If you are an investor: the ground robotics defense sector is at an inflection point comparable to where the drone industry was in 2015. Key companies include the 280 Ukrainian firms building operational systems under combat conditions, alongside Western defense primes (Textron, L3Harris, QinetiQ) positioning for NATO adoption programs. Watch for the U.S. Army's Robotic Combat Vehicle program milestones and the DARPA RACER autonomous navigation competitions as procurement signals.

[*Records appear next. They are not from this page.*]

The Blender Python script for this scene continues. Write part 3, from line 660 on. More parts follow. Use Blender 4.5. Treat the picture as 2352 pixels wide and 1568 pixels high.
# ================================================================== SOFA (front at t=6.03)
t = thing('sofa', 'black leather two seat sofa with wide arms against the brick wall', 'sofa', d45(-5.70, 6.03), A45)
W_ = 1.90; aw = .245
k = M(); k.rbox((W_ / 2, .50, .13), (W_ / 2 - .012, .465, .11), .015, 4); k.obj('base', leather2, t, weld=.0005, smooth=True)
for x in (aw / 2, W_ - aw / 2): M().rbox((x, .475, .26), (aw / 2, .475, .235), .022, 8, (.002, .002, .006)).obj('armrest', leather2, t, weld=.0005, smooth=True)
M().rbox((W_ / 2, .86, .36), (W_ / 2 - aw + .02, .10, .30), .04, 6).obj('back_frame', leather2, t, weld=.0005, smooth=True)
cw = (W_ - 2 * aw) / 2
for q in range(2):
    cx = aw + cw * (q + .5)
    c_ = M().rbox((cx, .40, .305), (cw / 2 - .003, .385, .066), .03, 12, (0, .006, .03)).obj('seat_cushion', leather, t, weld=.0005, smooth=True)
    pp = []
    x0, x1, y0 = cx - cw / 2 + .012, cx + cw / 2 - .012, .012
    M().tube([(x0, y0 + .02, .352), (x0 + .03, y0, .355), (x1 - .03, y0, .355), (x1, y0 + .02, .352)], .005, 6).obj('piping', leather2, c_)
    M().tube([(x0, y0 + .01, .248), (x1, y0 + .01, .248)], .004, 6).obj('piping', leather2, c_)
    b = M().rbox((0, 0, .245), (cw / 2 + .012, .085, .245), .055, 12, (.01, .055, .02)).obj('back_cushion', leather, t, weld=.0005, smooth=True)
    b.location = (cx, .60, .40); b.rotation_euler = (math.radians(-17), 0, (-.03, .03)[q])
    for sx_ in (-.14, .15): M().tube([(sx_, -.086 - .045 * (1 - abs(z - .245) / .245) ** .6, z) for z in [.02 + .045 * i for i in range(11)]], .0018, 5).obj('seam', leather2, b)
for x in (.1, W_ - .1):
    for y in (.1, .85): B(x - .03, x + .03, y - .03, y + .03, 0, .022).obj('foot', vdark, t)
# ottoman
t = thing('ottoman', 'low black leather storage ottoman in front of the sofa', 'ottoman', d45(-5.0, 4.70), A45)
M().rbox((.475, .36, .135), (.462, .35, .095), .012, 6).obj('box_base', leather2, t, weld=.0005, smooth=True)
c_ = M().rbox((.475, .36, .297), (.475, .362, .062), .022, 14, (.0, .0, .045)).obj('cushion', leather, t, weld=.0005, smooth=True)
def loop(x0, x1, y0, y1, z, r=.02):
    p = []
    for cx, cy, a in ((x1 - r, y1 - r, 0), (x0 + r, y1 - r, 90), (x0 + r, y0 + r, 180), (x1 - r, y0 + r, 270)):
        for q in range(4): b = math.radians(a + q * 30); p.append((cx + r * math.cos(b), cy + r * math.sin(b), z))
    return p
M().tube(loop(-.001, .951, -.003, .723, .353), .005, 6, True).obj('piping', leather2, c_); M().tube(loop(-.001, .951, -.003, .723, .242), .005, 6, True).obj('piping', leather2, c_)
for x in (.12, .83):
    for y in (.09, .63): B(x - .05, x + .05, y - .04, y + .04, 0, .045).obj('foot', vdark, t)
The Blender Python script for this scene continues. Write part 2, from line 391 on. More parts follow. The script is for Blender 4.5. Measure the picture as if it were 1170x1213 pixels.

If you are watching for broader implications: the precedent Ukraine is setting applies directly to any nation with declining military-age populations. Japan, South Korea, Taiwan, and most NATO members face the same demographic arithmetic. Countries that build unmanned ground systems industrial bases now will have strategic options when manpower constraints become acute. Those that wait will discover that building a 280-company supply chain under wartime pressure is not a feat that can be replicated on demand.
Bottom Line
Robots just captured territory for the first time in recorded warfare, and the event barely registered as news. That should alarm anyone paying attention to the future of ground warfare. Ukraine is not experimenting with military robotics because it is technologically adventurous. It is doing so because 200,000 of its soldiers have deserted and 2 million of its citizens refuse to fight. Its forcing function is not innovation. It is survival. At $1.14 per mission in hardware depreciation versus incalculable human cost, the economic argument settled itself months ago. Strategically, the argument settled on the day a Russian position changed hands without a single human soldier setting foot on it. What remains is the adoption question: which nations will build the industrial base before they need it, and which will wait until their own manpower crisis forces the same desperate acceleration that is producing 9,000 robot missions a month on the Ukrainian front.